Entry Three... April 2013: The start of the day: Editor's Conference
Mail on Sunday is based on Derry Street, right next to High Street Kensington - a busy and fairly glamorous road full of shops, cafes, bars and restaurants. The building which houses the Mail on Sunday also houses the Daily Mail,  The Independent, 'I', Metro and The Evening Standard. It's a huge place packed full of journalists. You bump into the Sports Editor of the Daily Mail in the lift, see the Features Editor of The Independent on the escalator...it creates a vibrancy in the building. It's not sterile, like so many newspaper offices, but lively and buzzing. It's a good place to work.
The job of a Sports Editor sounds like a self-contained role in which you storm ahead and create the sports pages that you think are the best that can possibly be achieved. That's partly true, but the fuller truth is that the job is to act as custodian of the sports pages on behalf of the editor.

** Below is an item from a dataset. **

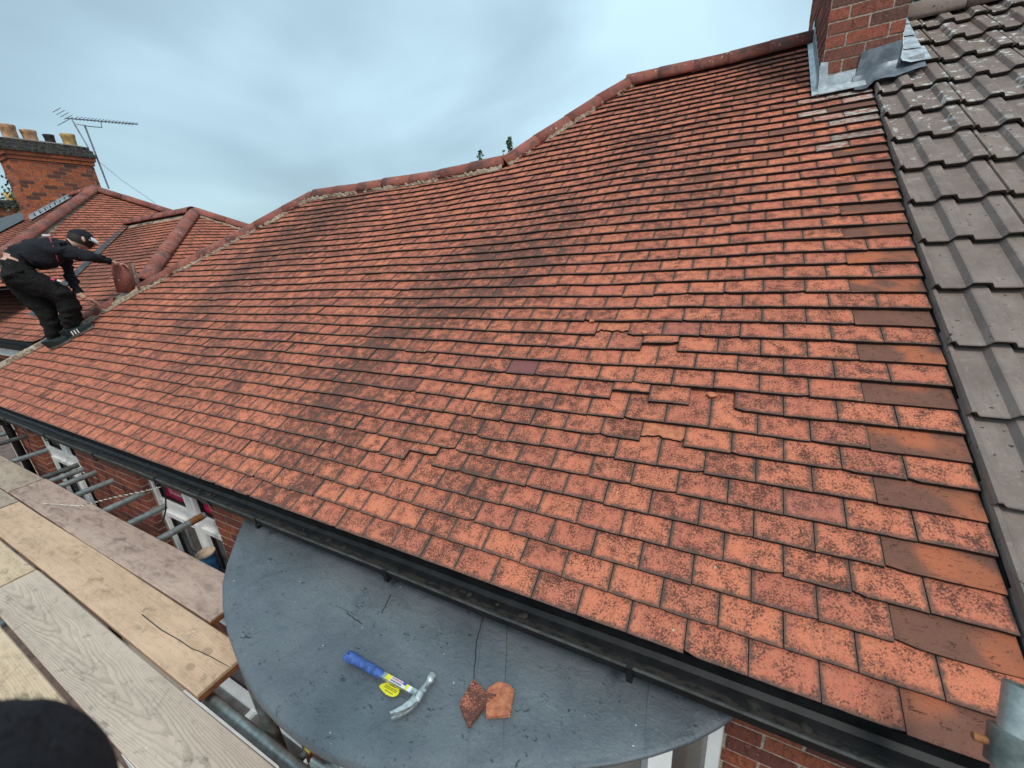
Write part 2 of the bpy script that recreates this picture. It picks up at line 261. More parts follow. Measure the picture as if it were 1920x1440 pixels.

The sort of pages you create reflect both your own likes and dislikes, but also those of the editor. The newspaper needs to come together as a whole. He or she has the clearest idea of exactly who the target reader is and what that reader wants. It would be insane if the sports pages went off on a completely different direction and weren't written with the same sort of reader in mind, so - the editor is a key figure even in the rather separate pages of the sports supplement.
At Mail on Sunday there's an emphasis on being newsy, bright and appealing to the reader, but also there's an emphasis on doing things differently - trying to find interesting feature ideas to suprise and delight readers, as well as inform them. The ideal sports pages have a balance - a mixture of match reports, personality-packed interviews, big investigations and lighter, more whimsical pieces and the all-important results section at the back. 
Because the overall leader of the newspaper is the editor, every morning there's 'editor's conference' where the department heads (news editor, features editor, politics editor, diary editor, city editor and sports editor etc) gather in the editor's office with the editor, deputy editor and associate editors to run through what stories they're working on that week. It's an interesting process that forces you to really think through the stories you're working on, and how compelling they are. As you present them you need to be able to answer questions about them and take advice on them. It's a useful forum, and one which ensures that you start the day with a crystal clear idea of what you're working towards.
Because of editor's conference being such a key part of the mornings, you tend to start every day by reading all of the newspapers and talkng to writers to find out exactly what's going on in the world. For anyone interested in becomign a sports reporter, sports sub or sports editor the vital thing you need to do is read all the sports pages - work out what articles you like, what writers you like - what you thnk of them - what they're good at, bad at...become an expert. Many newspapers are available free online, others are in libraries...read as many as you can.
So, life of a sports editor so far - read everything you can about sport, have lots of good ideas and be able to pitch them at the highest level, and have a great team of people to work with.